This is one of the best books I have read when it comes to teaching. It really has made me consider deeply how I teach, and how I want to grow as a teacher.
“In Japanese lessons, there is the mathematics on one hand, and the students on the other. The students engage with the mathematics, and the teacher mediates between them.” p.25
“In Japan, teachers appear to take a less activ erole, allowing their students to invent their own procedures for solving problems.” p.27
In the U.S., teaching math has simply become “stating rules, rather than developing procedures, and thereby turning mathematics into a matter of following rules and practicing procedures.” p.46
Definition of mathematics: To learn to think logically while searching for new properties and relationships. p.49
In Japanese mathematics, 53% of the lessons contained proofs – learning them or writing them. As well, Japanese teachers will almost never give a solution to a problem when it has been posed. The solution is left up to the class to discover. The teacher will direct and prod, but never just give it away.
The second half of the book explores teacher professional development. In the U.S., reform comes often, with the change desired quickly. Thus, there really has been no change, because, as Stigler and Hiebert show, teaching is a cultural activity, deeply ingrained in the subconscious of everyone. Changing it does not happen quickly or easily, and as they show in an anecdote, even when a teacher thinks they have changed, they probably haven’t in a significant way.

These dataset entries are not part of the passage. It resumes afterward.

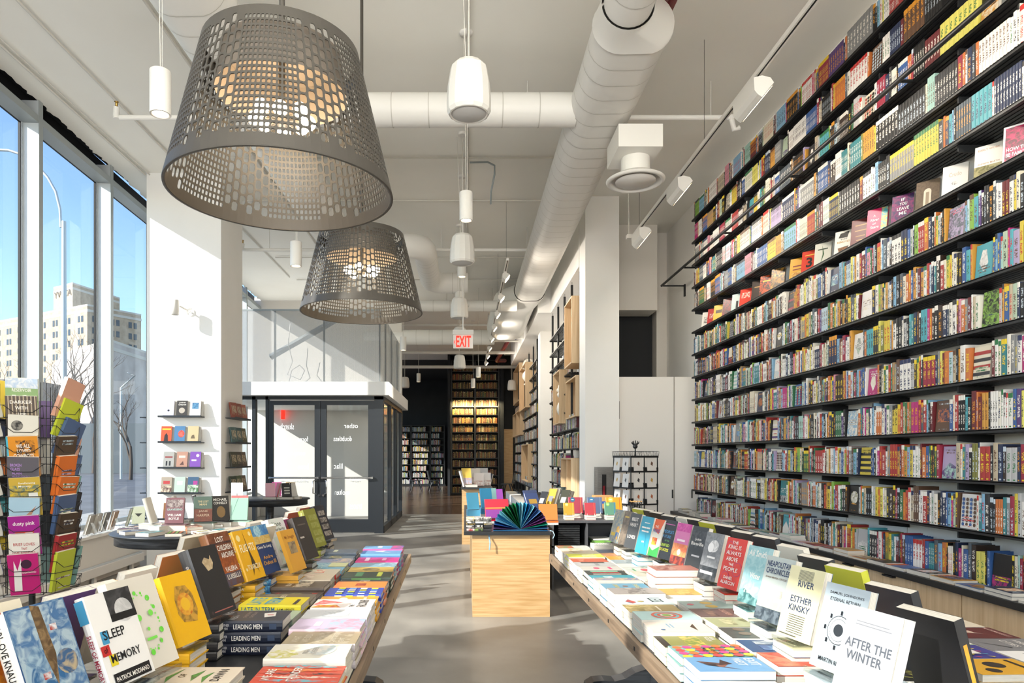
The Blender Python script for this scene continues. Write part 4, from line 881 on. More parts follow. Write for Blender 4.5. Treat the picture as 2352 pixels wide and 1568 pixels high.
# --- standing books, window-side table, nearest first: (px, py, W, H, T, hard, spec, label, extra yaw)
SL = [
 (20, 1640, .155, .225, .03, 1, dict(bg='#ece3cd', art=[('p', [(.1, 1), (.3, .8), (.45, .55), (.3, .6), (.1, .7)], '#3f6b3a', '#2c4d2c'), ('p', [(.5, .4), (.95, .6), (.8, .4), (.6, .3)], '#4c7a44'), ('c', .3, .35, .28, '#e08a1c', 1, '#c05a10'), ('c', .2, .62, .2, '#e6a02c', 1, '#c8641a'), ('c', .75, .15, .2, '#b8331c', 1, '#5c2a14')]), 'cream hardcover painted with orange marigolds and green leaves'),
 (118, 1640, .15, .225, .04, 1, dict(bg='#6f8fae', bg2='#2c5588', sp='#f1eee8', art=[('r', .02, .02, .98, .98, '#48719e', '#a8bcc8'), ('c', .35, .35, .3, '#2e6394', 1.3, '#9ab4c6'), ('p', [(.4, 1), (.55, .97), (.6, .5), (.5, .2), (.42, .5)], '#8d7350', '#5a4630'), ('c', .75, .4, .18, '#b8a684', 1, '#3c5f86'), ('r', .3, .3, .42, .36, '#d8dde0', '#b0392c'), ('r', .62, .72, .74, .78, '#d8dde0', '#b0392c')], spine=[('t', 'KARL OVE KNAUSGAARD', .25, .1, .7, .93, K_), ('r', 0, .985, 1, 1, '#b0392c')]), 'blue painted hardcover with white lettered spine'),
 (290, 1572, .145, .22, .025, 1, dict(bg='#eeedeb', sp='#e9e9ea', art=[('r', .42, .66, 1, 1, '#2b2b2d', '#48484a'), ('c', .74, .76, .2, '#b9b9b9', 1, '#d5d5d5'), ('r', .42, .66, 1, .74, '#1b1b1c'), ('r', .1, .46, .24, .6, '#4497c4'), ('r', .02, .34, .2, .45, '#c02f2c'), ('r', .13, .22, .28, .34, '#e3cf2c'), T2('SLEEP', .14, .5, .62, .6, K_), T2('of', .07, .37, .15, .43, '#3a1012'), T2('MEMORY', .16, .25, .82, .34, K_), ('r', .1, .02, .92, .14, '#1c1c1e'), T2('PATRICK MODIANO', .14, .05, .88, .1)], spine=[('r', .0, .72, 1, .97, '#4497c4'), ('t', 'SLEEP OF MEMORY', .25, .08, .75, .6, '#a8344c')]), 'white hardcover with moonlit photograph and coloured squares'),
 (345, 1543, .165, .235, .025, 1, dict(bg='#dcd7cb', sp='#d9d6cc', art=[('c', .52 + .31 * math.cos(a * .42), .5 + .33 * math.sin(a * .42), .022 + .012 * (a % 3), '#6fd447') for a in range(15)] + [('c', .52 + .27 * math.cos(a * .35 + .2), .5 + .30 * math.sin(a * .35 + .2), .016, '#8be565') for a in range(18)] + [('c', .4, .56, .05, '#7fdc58'), ('c', .66, .58, .05, '#7fdc58'), ('c', .52, .42, .03, '#7fdc58'), ('r', .42, .3, .64, .33, '#7fdc58')]), 'cream hardcover with a green dotted face outline'),
 (428, 1482, .14, .20, .038, 1, dict(bg='#eab414', art=[('p', [(.3, .3), (.7, .26), (.82, .42), (.8, .66), (.66, .8), (.34, .82), (.22, .64), (.2, .42)], '#c99a3c', '#8a6a2c'), ('c', .5, .54, .24, '#c4601c', 1, '#e0a83c'), ('c', .5, .54, .14, '#e8b82c')], spine=[('t', 'LUCIA BERLIN | EVENING IN PARADISE', .35, .12, .65, .94, '#8a5a10')]), 'bright yellow hardcover with a glass ashtray picture'),
 (492, 1420, .15, .235, .04, 1, dict(bg='#2c2b2c', sp='#39393b', art=[('p', [(.32, .78), (.44, .84), (.6, .8), (.66, .86), (.7, .74), (.62, .66), (.44, .64)], '#cdb896', '#b09a78'), ('r', .2, .05, .9, .065, '#a8645c'), ('c', .12, .06, .04, '#4a3c3c')], spine=[('t', 'GODSEND JOHN WRAY', .3, .3, .62, .78, '#e2d8d4'), ('p', [], K_)][:1]), 'tall charcoal hardcover with a small pale animal mask'),
 (521, 1352, .15, .225, .038, 1, dict(bg='#8a5236', bg2='#6c3f2a', art=[('r', 0, .0, 1, .24, '#5a5468', '#6c4a3c'), ('r', 0, .24, 1, .55, '#b4622c', '#8c4a28'), ('r', 0, .78, 1, .82, '#3c2a30', '#6c4434'), T2('LOST', .3, .82, .68, .92), T2('CHILDREN', .26, .66, .92, .76), T2('ARCHIVE', .34, .52, .92, .62), T2('VALERIA', .32, .26, .88, .35), T2('LUISELLI', .3, .12, .9, .21)], sp='#a06a44', spine=[('r', 0, .7, 1, .8, '#503038'), ('r', 0, .3, 1, .65, '#b86a34'), ('r', 0, .1, 1, .3, '#8a8c8c'), ('r', .2, .5, .8, .53, W_), ('r', .2, .45, .8, .48, W_), ('r', .2, .22, .8, .26, W_)]), 'brown desert banded hardcover with white capitals'),
 (577, 1336, .145, .22, .032, 1, dict(bg='#eab221', art=[('c', .2, .85, .1, '#f3dfa0'), ('c', .85, .9, .07, '#f3dfa0'), T2('FLIGHTS', .12, .56, .9, .72, '#f6eecc'), ('p', [(.5, 1), (.55, .6), (.75, .1), (.6, .3), (.4, .08), (.5, .4)], '#4a3c24'), T2('TOKARCZUK', .2, .2, .9, .3, '#f6eecc'), ('c', .12, .22, .05, '#f3dfa0')], spine=[('t', 'FLIGHTS', .25, .6, .75, .95, W_), ('t', 'OLGA', .3, .2, .7, .4, W_)]), 'yellow hardcover with cream lettering and a compass shape'),
 (612, 1322, .15, .225, .034, 1, dict(bg='#27406f', art=[('r', 0, .78, 1, 1, '#3b78b4', '#6aa4cc'), ('r', 0, .62, 1, .78, '#c8a650', '#d8c080'), ('c', .4, .88, .18, '#6db0d0', 1, '#b8d8e0'), T2('Gone So Long', .12, .5, .9, .58), T2('Andre', .25, .3, .8, .37, '#d8a04c'), T2('Dubus III', .2, .18, .9, .26, '#d8a04c')], sp='#2c62a0', sp2='#68b8d8', spine=[('t', 'Gone So Long', .3, .5, .7, .92, W_), ('t', 'Andre Dubus', .3, .08, .7, .46, W_)]), 'blue beach scene hardcover with script title'),
 (652, 1298, .15, .23, .036, 1, dict(bg='#d6e4dc', sp='#e6e3e4', art=[('r', 0, .6, 1, 1, '#ece8ea', '#e0ece4'), T2('Liane', .2, .82, .75, .93, '#3c4a40'), T2('Moriarty', .1, .7, .9, .79, '#3c4a40'), ('c', .62, .56, .17, '#3a4442'), ('p', [(.3, .66), (.36, .66), (.5, .2), (.44, .2)], '#9cc48c', '#8a6ab0'), ('c', .4, .36, .1, '#9a86c0', 1.2, '#c8b8e0'), T2('Nine Perfect', .12, .24, .85, .31, '#4c5a50'), T2('Strangers', .3, .12, .85, .19, '#4c5a50')], spine=[('t', 'Liane', .3, .72, .7, .93, '#3c4a40'), ('t', 'Nine Perfect', .3, .1, .7, .55, '#3c4a40')]), 'pale mint hardcover with a purple flower and dark disc'),
 (682, 1314, .13, .20, .02, 0, dict(bg='#dba33c', art=[('r', .25, .42, .78, .7, '#6c5a50', '#a8946c'), T2('My Struggle', .15, .76, .85, .86, '#9a5c20')]), 'mustard paperback with a small framed photograph'),
 (706, 1288, .145, .225, .034, 1, dict(bg='#3a332f', art=[('r', .2, .8, .8, .83, '#6c625a'), ('r', .1, .5, .4, .54, '#c8c0b8')], spine=[('t', 'UNMARRIED', .3, .35, .75, .62, '#d8d4cc')]), 'dark brown hardcover beside the mustard paperback'),
 (727, 1260, .15, .23, .034, 1, dict(bg='#8a8c2c', art=[('r', .25, .1 + .2 * i, .9, .24 + .2 * i, '#a8a860', '#96983c') for i in range(4)], spine=[('t', 'CHRISTIE ORDINANCE', .3, .3, .7, .95, '#e4e4b0')]), 'olive green hardcover with faded panels'),
 (748, 1242, .145, .225, .03, 1, dict(bg='#23212a', art=[('r', .2, .1 + .2 * i, .85, .24 + .2 * i, '#a8a098', '#5c564e') for i in range(4)], sp='#2c2a34', spine=[('r', .3, .1 + .2 * i, .7, .24 + .2 * i, '#8c857c') for i in range(4)]), 'black hardcover with grey blocks, last of its standing row'),
]
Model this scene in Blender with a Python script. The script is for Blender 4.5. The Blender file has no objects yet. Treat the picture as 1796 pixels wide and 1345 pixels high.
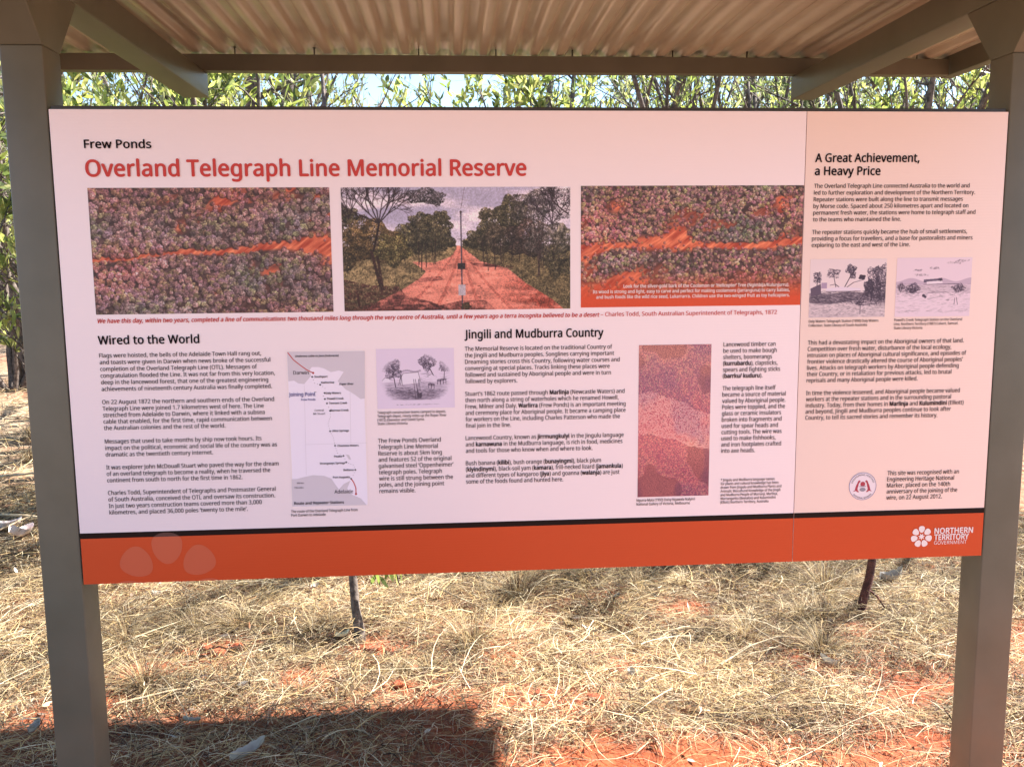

In Japan, teaching has changed dramatically over the last 50 years because they don’t mind changing slowly, one lesson at a time. Each week, teachers are given time to get together to workshop one specific lesson. Bit by bit, talking, researching, experimenting, teaching it to each other, teaching it in the classroom and observing the results, they come to what they feel (for now) is the perfect way to teach that particular lesson (eg. multiplying fractions). They then compile, as a group, a official report, so that other teachers all across the country, can access what they have found. Over time, given patience (which the U.S. does not seem to possess much of), it is easy to see why teaching has changed and improved.
Oh how I long to do something like this, to collaborate with other teachers. Reform should not be given to some outside professionals sitting on the third floor of a university. It should be carried out by teachers.
Of course, this does nothing to change the system itself, but it is something that doesn’t happen right now, and would of great benefit to teachers.